> **WHAT IS BEING ASKED**: Extract the listing below in full, unchanged.
------------------------------
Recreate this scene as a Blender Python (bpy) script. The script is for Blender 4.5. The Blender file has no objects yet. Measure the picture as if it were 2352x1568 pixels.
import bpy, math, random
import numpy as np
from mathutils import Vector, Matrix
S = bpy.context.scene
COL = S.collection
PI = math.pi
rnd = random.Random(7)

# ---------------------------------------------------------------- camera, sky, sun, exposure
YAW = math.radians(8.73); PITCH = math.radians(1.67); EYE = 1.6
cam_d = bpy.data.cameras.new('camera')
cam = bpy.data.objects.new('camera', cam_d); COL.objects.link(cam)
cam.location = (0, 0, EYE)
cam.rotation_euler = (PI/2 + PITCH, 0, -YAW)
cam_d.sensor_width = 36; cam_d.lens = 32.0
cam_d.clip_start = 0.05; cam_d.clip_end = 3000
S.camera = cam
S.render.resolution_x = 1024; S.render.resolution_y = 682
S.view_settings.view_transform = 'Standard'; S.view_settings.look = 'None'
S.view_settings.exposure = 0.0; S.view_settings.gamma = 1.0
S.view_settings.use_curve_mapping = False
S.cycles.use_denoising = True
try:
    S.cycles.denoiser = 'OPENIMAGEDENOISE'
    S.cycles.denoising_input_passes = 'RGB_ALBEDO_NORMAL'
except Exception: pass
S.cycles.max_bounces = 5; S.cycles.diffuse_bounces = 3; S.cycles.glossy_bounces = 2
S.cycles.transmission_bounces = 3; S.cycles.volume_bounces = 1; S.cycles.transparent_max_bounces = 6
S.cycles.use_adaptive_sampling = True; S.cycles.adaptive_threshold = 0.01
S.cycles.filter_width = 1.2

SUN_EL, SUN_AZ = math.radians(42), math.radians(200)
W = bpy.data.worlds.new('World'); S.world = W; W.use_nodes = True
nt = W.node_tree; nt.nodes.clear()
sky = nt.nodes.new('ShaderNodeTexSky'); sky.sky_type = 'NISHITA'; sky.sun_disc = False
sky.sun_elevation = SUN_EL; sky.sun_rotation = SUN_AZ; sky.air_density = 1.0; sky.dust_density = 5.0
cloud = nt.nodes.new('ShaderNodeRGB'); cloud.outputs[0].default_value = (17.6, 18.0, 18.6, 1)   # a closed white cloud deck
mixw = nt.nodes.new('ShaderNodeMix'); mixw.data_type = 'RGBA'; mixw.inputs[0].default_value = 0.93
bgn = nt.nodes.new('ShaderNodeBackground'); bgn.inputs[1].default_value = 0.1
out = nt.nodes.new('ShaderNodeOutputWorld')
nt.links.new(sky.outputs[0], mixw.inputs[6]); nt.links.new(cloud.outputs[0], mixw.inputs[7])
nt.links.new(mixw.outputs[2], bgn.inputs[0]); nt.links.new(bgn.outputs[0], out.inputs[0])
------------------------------
> **FINISHED ANSWER**:
Recreate this scene as a Blender Python (bpy) script. The script is for Blender 4.5. The Blender file has no objects yet. Measure the picture as if it were 2352x1568 pixels.
import bpy, math, random
import numpy as np
from mathutils import Vector, Matrix
S = bpy.context.scene
COL = S.collection
PI = math.pi
rnd = random.Random(7)

# ---------------------------------------------------------------- camera, sky, sun, exposure
YAW = math.radians(8.73); PITCH = math.radians(1.67); EYE = 1.6
cam_d = bpy.data.cameras.new('camera')
cam = bpy.data.objects.new('camera', cam_d); COL.objects.link(cam)
cam.location = (0, 0, EYE)
cam.rotation_euler = (PI/2 + PITCH, 0, -YAW)
cam_d.sensor_width = 36; cam_d.lens = 32.0
cam_d.clip_start = 0.05; cam_d.clip_end = 3000
S.camera = cam
S.render.resolution_x = 1024; S.render.resolution_y = 682
S.view_settings.view_transform = 'Standard'; S.view_settings.look = 'None'
S.view_settings.exposure = 0.0; S.view_settings.gamma = 1.0
S.view_settings.use_curve_mapping = False
S.cycles.use_denoising = True
try:
    S.cycles.denoiser = 'OPENIMAGEDENOISE'
    S.cycles.denoising_input_passes = 'RGB_ALBEDO_NORMAL'
except Exception: pass
S.cycles.max_bounces = 5; S.cycles.diffuse_bounces = 3; S.cycles.glossy_bounces = 2
S.cycles.transmission_bounces = 3; S.cycles.volume_bounces = 1; S.cycles.transparent_max_bounces = 6
S.cycles.use_adaptive_sampling = True; S.cycles.adaptive_threshold = 0.01
S.cycles.filter_width = 1.2

SUN_EL, SUN_AZ = math.radians(42), math.radians(200)
W = bpy.data.worlds.new('World'); S.world = W; W.use_nodes = True
nt = W.node_tree; nt.nodes.clear()
sky = nt.nodes.new('ShaderNodeTexSky'); sky.sky_type = 'NISHITA'; sky.sun_disc = False
sky.sun_elevation = SUN_EL; sky.sun_rotation = SUN_AZ; sky.air_density = 1.0; sky.dust_density = 5.0
cloud = nt.nodes.new('ShaderNodeRGB'); cloud.outputs[0].default_value = (17.6, 18.0, 18.6, 1)   # a closed white cloud deck
mixw = nt.nodes.new('ShaderNodeMix'); mixw.data_type = 'RGBA'; mixw.inputs[0].default_value = 0.93
bgn = nt.nodes.new('ShaderNodeBackground'); bgn.inputs[1].default_value = 0.1
out = nt.nodes.new('ShaderNodeOutputWorld')
nt.links.new(sky.outputs[0], mixw.inputs[6]); nt.links.new(cloud.outputs[0], mixw.inputs[7])
nt.links.new(mixw.outputs[2], bgn.inputs[0]); nt.links.new(bgn.outputs[0], out.inputs[0])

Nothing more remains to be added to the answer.